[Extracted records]
──────────
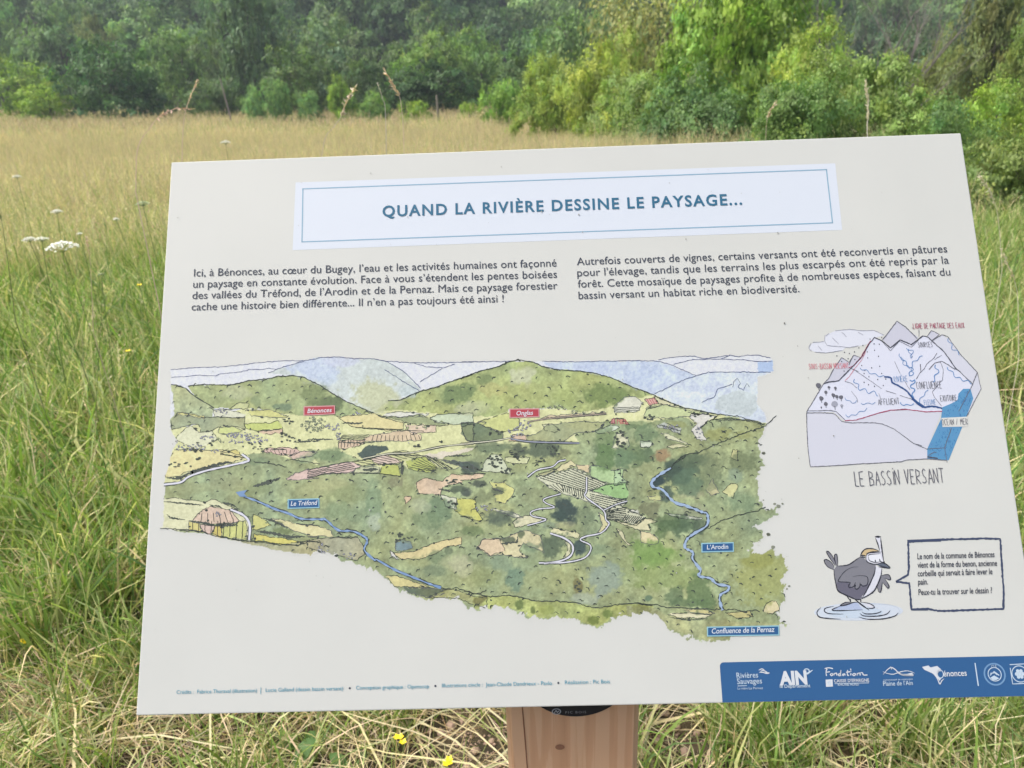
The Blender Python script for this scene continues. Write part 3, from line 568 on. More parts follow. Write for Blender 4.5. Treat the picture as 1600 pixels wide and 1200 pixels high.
for s_ in ['A 170,375 220,380 310,410 400,490 580,600', 'A 330,390 450,375 770,378 900,340 1100,320 1180,298 1340,290 1430,300 1600,380 B 160,410 380,540 640,650',
           'B 780,530 900,520 1080,440 1240,400 1380,345 1600,270 C 0,320 140,260 350,205 480,150 560,140 700,160 780,200 900,230 1150,245 1300,270 1450,310 1600,380 D 90,360 200,410 370,470 520,540 670,600 830,625 1000,665']:
    ln(s_, 1.5)
for s_ in ['D 1000,660 1200,685 1440,750', 'D 940,710 1100,700 1300,720 1440,760', 'D 1560,675 1450,770 1370,800 1200,860 1000,940 800,1030 680,1050 560,1140', 'D 1000,670 900,730 800,800', 'I 640,70 520,150 500,190',
           'I 830,720 950,650 1100,600 1280,560 1350,530', 'J 1190,560 1250,575 1330,560 1480,610 1600,640 K 340,630 560,680 900,690 1090,745 1300,710 1430,700 1600,720 L 60,640 240,655 360,680 600,690 820,700 940,695 1040,720 1150,705 1180,720',
           'J 1400,590 1500,615 1600,590', 'E 60,772 340,785 480,810 600,850 800,880 980,900', 'E 980,890 1200,920 1380,940 1500,900 1600,905 F 100,905', 'E 1370,730 1600,750', 'J 220,110 460,110', 'E 960,130 1200,160 1280,185', 'E 1320,110 1600,150']:
    ln(s_, 1.2, jit=.6)
HB = []
for k, (s_, c_, nn_) in enumerate(LW):
    if k < 13 or k in (70, 71): continue
    P_ = pp(s_)
    if (max(P_[:, 0]) - min(P_[:, 0])) > 200 and k > 40: continue
    dark = sum(c_) < 420; rough = k % 3 == 0
    for q_ in dens(P_, 2.5, 1.2, True):
        if random.random() < (.07 if k > 14 else .03) and inside(pp(OUT), q_[0], q_[1]): HB.append(q_)
    D_ = dens(P_, 2.0, .5 if rough else .3, True); D_[:, 0] -= fbm(D_[:, 0], D_[:, 1], 7, 1, 3) * 2.09; D_[:, 1] -= fbm(D_[:, 0], D_[:, 1], 7, 2, 3) * 2.09; D_ = np.vstack([D_, D_[:1]]); ok_ = inside(pp(OUT), D_[:, 0], D_[:, 1]); run = []
    for q_, f_ in list(zip(D_, ok_)) + [(None, False)]:
        if f_ and random.random() > .03: run.append(q_)
        else:
            if len(run) > 3: ink.line(px2b(np.array(run)), (1.0 if dark else .75) * PXM, c_ink if (k % 3) else c_ink2, Z, wob=.5)
            run = []
# arcs that stand for tree tops
cm_sh = cm('moss_shade', (118, 130, 98)); fpoly = pp(FOREST); hillp = [pp(LW[i][0]) for i in (8, 9, 11, 13)]; holes = [pp(s_) for s_, c_, n_ in LW[13:] if sum(c_) > 545]
pts_done = []
cand = rng.uniform((250, 560), (1235, 990), (5200, 2))
okf = inside(fpoly, cand[:, 0], cand[:, 1]) & inside(pp(OUT), cand[:, 0], cand[:, 1])
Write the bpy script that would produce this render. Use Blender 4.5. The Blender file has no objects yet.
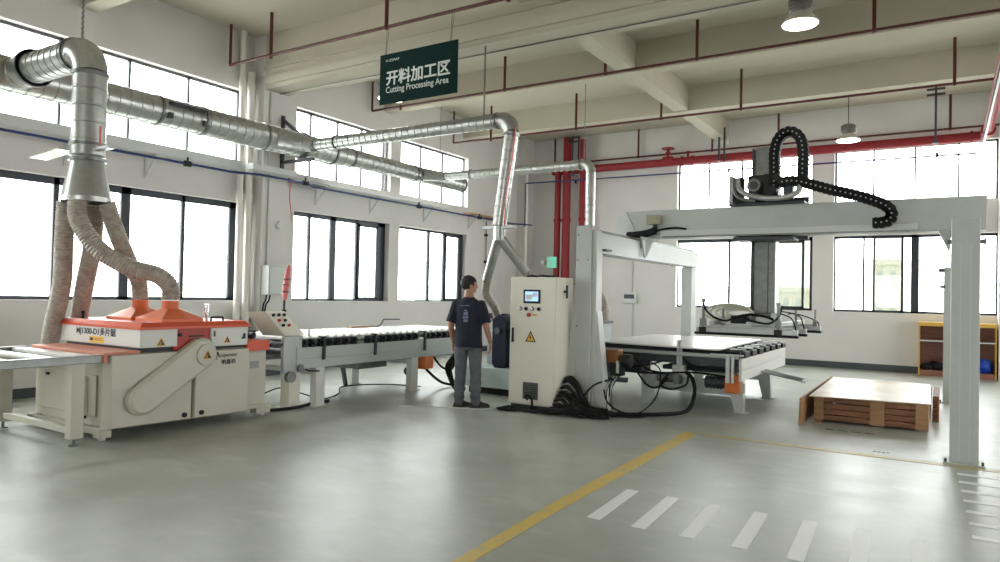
──────────
Reproduce the material in full, word for word, and omit the pictures.

SOLUTION
The Blender Python script for this scene continues. Write part 3, from line 568 on. More parts follow. Write for Blender 4.5. Treat the picture as 1600 pixels wide and 1200 pixels high.
for s_ in ['A 170,375 220,380 310,410 400,490 580,600', 'A 330,390 450,375 770,378 900,340 1100,320 1180,298 1340,290 1430,300 1600,380 B 160,410 380,540 640,650',
           'B 780,530 900,520 1080,440 1240,400 1380,345 1600,270 C 0,320 140,260 350,205 480,150 560,140 700,160 780,200 900,230 1150,245 1300,270 1450,310 1600,380 D 90,360 200,410 370,470 520,540 670,600 830,625 1000,665']:
    ln(s_, 1.5)
for s_ in ['D 1000,660 1200,685 1440,750', 'D 940,710 1100,700 1300,720 1440,760', 'D 1560,675 1450,770 1370,800 1200,860 1000,940 800,1030 680,1050 560,1140', 'D 1000,670 900,730 800,800', 'I 640,70 520,150 500,190',
           'I 830,720 950,650 1100,600 1280,560 1350,530', 'J 1190,560 1250,575 1330,560 1480,610 1600,640 K 340,630 560,680 900,690 1090,745 1300,710 1430,700 1600,720 L 60,640 240,655 360,680 600,690 820,700 940,695 1040,720 1150,705 1180,720',
           'J 1400,590 1500,615 1600,590', 'E 60,772 340,785 480,810 600,850 800,880 980,900', 'E 980,890 1200,920 1380,940 1500,900 1600,905 F 100,905', 'E 1370,730 1600,750', 'J 220,110 460,110', 'E 960,130 1200,160 1280,185', 'E 1320,110 1600,150']:
    ln(s_, 1.2, jit=.6)
HB = []
for k, (s_, c_, nn_) in enumerate(LW):
    if k < 13 or k in (70, 71): continue
    P_ = pp(s_)
    if (max(P_[:, 0]) - min(P_[:, 0])) > 200 and k > 40: continue
    dark = sum(c_) < 420; rough = k % 3 == 0
    for q_ in dens(P_, 2.5, 1.2, True):
        if random.random() < (.07 if k > 14 else .03) and inside(pp(OUT), q_[0], q_[1]): HB.append(q_)
    D_ = dens(P_, 2.0, .5 if rough else .3, True); D_[:, 0] -= fbm(D_[:, 0], D_[:, 1], 7, 1, 3) * 2.09; D_[:, 1] -= fbm(D_[:, 0], D_[:, 1], 7, 2, 3) * 2.09; D_ = np.vstack([D_, D_[:1]]); ok_ = inside(pp(OUT), D_[:, 0], D_[:, 1]); run = []
    for q_, f_ in list(zip(D_, ok_)) + [(None, False)]:
        if f_ and random.random() > .03: run.append(q_)
        else:
            if len(run) > 3: ink.line(px2b(np.array(run)), (1.0 if dark else .75) * PXM, c_ink if (k % 3) else c_ink2, Z, wob=.5)
            run = []
# arcs that stand for tree tops
cm_sh = cm('moss_shade', (118, 130, 98)); fpoly = pp(FOREST); hillp = [pp(LW[i][0]) for i in (8, 9, 11, 13)]; holes = [pp(s_) for s_, c_, n_ in LW[13:] if sum(c_) > 545]
pts_done = []
cand = rng.uniform((250, 560), (1235, 990), (5200, 2))
okf = inside(fpoly, cand[:, 0], cand[:, 1]) & inside(pp(OUT), cand[:, 0], cand[:, 1])
Write the bpy script that would produce this render. Use Blender 4.5. The Blender file has no objects yet.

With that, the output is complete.